7. The Most Likely First and Second Place Finishers in New Hampshire Are Now Sanders and Warren: We Just Don’t Know Which Will Be Which Yet

Democrats who look at this data and see it confirm their fears about Bernie Sanders’ chances in a general election with Donald Trump now have one chance only to stop him in New Hampshire. And that’s Elizabeth Warren. The numbers aren’t there for any other candidate coming out of Iowa, because Warren has grown from Iowa while Joe Biden has shrunk.

The consequences for Sanders, if he does lose what he is widely expected to in New Hampshire would be manifold. Many of the national progressive organizations and voices that have tried to remain neutral between Sanders and Warren will then have to show their true colors.

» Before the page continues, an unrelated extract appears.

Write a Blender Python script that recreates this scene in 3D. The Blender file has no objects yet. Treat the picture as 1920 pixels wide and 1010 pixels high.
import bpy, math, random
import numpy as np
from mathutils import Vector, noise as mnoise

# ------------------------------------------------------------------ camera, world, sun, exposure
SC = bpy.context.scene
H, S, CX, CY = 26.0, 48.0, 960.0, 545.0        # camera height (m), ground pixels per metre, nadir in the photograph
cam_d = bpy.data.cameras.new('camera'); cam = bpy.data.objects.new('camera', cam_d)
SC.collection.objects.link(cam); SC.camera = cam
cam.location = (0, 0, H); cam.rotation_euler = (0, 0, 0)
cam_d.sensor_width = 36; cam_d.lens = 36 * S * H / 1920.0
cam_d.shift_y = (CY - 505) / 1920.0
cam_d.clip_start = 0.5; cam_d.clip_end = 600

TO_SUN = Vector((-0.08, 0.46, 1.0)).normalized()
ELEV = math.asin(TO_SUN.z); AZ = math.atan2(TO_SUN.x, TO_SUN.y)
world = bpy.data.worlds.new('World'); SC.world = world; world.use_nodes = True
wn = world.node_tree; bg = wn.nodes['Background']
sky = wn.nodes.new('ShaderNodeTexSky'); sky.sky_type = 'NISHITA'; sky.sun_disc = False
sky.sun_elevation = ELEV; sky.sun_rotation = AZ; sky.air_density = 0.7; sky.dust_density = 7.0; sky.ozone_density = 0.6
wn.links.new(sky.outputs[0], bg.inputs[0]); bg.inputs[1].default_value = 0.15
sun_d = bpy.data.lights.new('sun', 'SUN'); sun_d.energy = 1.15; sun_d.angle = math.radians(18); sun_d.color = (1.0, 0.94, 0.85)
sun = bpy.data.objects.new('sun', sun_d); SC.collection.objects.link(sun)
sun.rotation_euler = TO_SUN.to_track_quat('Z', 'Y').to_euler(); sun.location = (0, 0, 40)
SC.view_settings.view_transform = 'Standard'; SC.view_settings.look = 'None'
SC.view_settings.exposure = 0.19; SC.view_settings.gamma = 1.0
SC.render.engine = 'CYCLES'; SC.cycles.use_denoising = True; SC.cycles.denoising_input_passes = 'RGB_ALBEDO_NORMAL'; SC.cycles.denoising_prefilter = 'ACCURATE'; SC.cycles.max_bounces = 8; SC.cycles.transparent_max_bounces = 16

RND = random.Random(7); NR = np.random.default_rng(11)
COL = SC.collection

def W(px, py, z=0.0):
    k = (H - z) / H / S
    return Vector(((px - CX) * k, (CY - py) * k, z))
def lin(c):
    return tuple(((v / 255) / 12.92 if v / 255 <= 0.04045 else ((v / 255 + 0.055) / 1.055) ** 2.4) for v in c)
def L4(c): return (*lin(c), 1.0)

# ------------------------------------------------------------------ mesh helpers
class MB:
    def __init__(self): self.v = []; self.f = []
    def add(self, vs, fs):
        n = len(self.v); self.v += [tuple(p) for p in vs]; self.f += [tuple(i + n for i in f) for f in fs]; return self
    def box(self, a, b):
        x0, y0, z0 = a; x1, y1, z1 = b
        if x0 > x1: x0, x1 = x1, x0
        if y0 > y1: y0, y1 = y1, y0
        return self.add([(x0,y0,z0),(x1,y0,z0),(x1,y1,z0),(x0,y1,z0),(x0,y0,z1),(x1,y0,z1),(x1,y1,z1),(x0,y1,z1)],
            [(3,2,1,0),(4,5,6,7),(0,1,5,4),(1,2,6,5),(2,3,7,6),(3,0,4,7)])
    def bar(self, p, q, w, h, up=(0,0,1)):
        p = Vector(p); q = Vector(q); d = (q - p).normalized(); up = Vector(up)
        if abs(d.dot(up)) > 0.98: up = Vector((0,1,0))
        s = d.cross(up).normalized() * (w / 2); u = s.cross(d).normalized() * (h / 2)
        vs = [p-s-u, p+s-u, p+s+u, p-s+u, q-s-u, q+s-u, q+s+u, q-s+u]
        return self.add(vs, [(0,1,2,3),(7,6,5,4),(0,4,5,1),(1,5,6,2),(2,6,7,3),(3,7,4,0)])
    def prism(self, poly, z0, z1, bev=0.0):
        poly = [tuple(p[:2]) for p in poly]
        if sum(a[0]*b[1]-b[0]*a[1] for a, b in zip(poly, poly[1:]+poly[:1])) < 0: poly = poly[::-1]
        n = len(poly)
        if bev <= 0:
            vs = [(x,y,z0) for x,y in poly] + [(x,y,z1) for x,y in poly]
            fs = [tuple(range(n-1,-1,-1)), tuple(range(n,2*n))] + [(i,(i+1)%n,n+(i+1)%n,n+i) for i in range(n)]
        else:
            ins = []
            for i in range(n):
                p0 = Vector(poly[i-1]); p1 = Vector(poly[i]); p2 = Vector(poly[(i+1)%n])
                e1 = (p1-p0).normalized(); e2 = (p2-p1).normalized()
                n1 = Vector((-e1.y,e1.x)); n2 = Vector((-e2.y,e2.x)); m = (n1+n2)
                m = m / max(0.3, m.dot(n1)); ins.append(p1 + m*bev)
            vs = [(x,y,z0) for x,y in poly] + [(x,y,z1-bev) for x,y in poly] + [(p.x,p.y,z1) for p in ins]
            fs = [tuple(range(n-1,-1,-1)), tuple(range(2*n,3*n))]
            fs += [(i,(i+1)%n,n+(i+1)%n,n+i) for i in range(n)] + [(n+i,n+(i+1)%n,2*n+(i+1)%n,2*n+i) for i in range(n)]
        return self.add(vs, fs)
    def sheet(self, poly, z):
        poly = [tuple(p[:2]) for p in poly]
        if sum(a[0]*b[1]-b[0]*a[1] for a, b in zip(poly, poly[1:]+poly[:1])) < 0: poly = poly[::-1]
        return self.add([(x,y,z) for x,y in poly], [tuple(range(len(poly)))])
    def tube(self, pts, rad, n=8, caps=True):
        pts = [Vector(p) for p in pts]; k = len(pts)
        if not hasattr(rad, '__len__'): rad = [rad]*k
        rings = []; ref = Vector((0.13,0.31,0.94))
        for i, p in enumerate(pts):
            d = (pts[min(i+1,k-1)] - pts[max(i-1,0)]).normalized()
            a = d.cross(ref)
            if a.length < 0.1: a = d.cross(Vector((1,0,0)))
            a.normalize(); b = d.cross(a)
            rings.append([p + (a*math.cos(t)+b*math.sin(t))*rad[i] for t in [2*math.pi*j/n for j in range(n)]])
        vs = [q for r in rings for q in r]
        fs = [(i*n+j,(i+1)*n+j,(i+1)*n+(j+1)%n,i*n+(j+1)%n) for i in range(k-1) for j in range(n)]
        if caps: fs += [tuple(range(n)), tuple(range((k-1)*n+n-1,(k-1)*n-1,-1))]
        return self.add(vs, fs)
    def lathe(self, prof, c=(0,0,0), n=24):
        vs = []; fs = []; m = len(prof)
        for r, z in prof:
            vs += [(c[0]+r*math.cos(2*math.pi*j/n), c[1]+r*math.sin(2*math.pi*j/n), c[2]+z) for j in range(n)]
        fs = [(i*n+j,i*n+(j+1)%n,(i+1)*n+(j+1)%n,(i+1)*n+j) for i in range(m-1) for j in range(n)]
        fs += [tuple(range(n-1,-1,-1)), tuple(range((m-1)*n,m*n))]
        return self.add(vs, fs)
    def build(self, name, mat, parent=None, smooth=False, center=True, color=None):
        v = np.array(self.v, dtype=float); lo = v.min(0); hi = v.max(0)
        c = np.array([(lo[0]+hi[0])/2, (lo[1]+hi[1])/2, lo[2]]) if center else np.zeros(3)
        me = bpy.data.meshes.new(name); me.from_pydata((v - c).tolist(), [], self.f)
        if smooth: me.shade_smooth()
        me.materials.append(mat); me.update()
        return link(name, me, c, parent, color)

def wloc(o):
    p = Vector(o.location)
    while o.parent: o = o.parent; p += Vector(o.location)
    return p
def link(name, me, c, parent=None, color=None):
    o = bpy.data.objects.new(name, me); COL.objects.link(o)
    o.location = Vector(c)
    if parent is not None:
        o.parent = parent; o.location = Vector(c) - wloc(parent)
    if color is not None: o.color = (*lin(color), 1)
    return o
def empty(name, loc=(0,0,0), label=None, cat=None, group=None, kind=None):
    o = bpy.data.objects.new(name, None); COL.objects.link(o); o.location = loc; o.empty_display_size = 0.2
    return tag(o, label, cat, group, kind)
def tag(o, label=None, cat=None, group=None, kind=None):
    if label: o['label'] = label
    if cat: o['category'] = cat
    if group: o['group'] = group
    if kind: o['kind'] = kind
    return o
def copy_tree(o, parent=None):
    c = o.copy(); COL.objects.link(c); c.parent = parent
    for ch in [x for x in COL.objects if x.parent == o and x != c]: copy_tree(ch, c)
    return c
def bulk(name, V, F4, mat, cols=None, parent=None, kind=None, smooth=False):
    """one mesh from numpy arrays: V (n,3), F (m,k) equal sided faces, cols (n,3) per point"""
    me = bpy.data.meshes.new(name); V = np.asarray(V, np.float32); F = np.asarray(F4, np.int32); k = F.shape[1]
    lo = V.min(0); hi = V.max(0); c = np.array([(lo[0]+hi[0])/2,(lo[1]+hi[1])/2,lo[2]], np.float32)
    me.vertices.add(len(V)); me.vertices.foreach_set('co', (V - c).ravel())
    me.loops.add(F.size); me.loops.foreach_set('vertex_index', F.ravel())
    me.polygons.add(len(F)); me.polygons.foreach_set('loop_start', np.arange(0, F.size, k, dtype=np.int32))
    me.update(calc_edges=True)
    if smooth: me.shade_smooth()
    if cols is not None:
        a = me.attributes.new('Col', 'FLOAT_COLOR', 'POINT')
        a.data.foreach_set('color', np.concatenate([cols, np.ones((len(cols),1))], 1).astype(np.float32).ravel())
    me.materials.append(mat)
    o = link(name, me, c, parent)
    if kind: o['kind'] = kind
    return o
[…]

Some would bolt toward her immediately. Others would wait and see what happens in the next contests.

Just as a Warren Iowa cave-in would have bolstered Sanders’ vote there and ahead, the reverse is true, too: If Sanders continues to underperform as he apparently did in Iowa (even if he squeaks out a win in the final total, it’s going to be too close to the second and third place finishers to give him any more momentum than they’ll get, and because he was the frontrunner already, less) that will benefit Warren as it did last night.

8. Field Organization Matters!

In the Iowa projections I sent to subscribers yesterday – haven’t subscribed yet? Do so by clicking here and I’ll send them to you plus all future 2020 projections – I wrote that if we believe in the primacy of field organization in presidential primaries, then Warren, Buttigieg and Sanders would be the top three finishers. And that is what we will likely learn as more results begin to come in starting at 5 p.m. Central Time tonight.

I also projected that Warren, if she finishes in the top three, having beat expectations more than any other, would be the ‘comeback kid’ out of Iowa. By finishing in the top three and above the national frontrunner, she’s accomplished that.

Warren’s fundraising will now surge. She’s here to stay and she’s in it to win it. And she is already changing the tired old “progressive versus moderate” script from 2016 into a synthesis more up to date with the realities of 2020.

The full Iowa results may well quibble with some of my conclusions here, but I believe that the already available information out of Iowa has settled the major ones and will be close enough to the final numbers to not interrupt any of these new dynamics going forward.

The 2020 Democratic presidential nomination is a whole new game now. Take heart that field organization matters, and in New Hampshire, Warren’s is as top shelf as it proved to be in Iowa – and everyone else but Sanders lags behind. Play ball!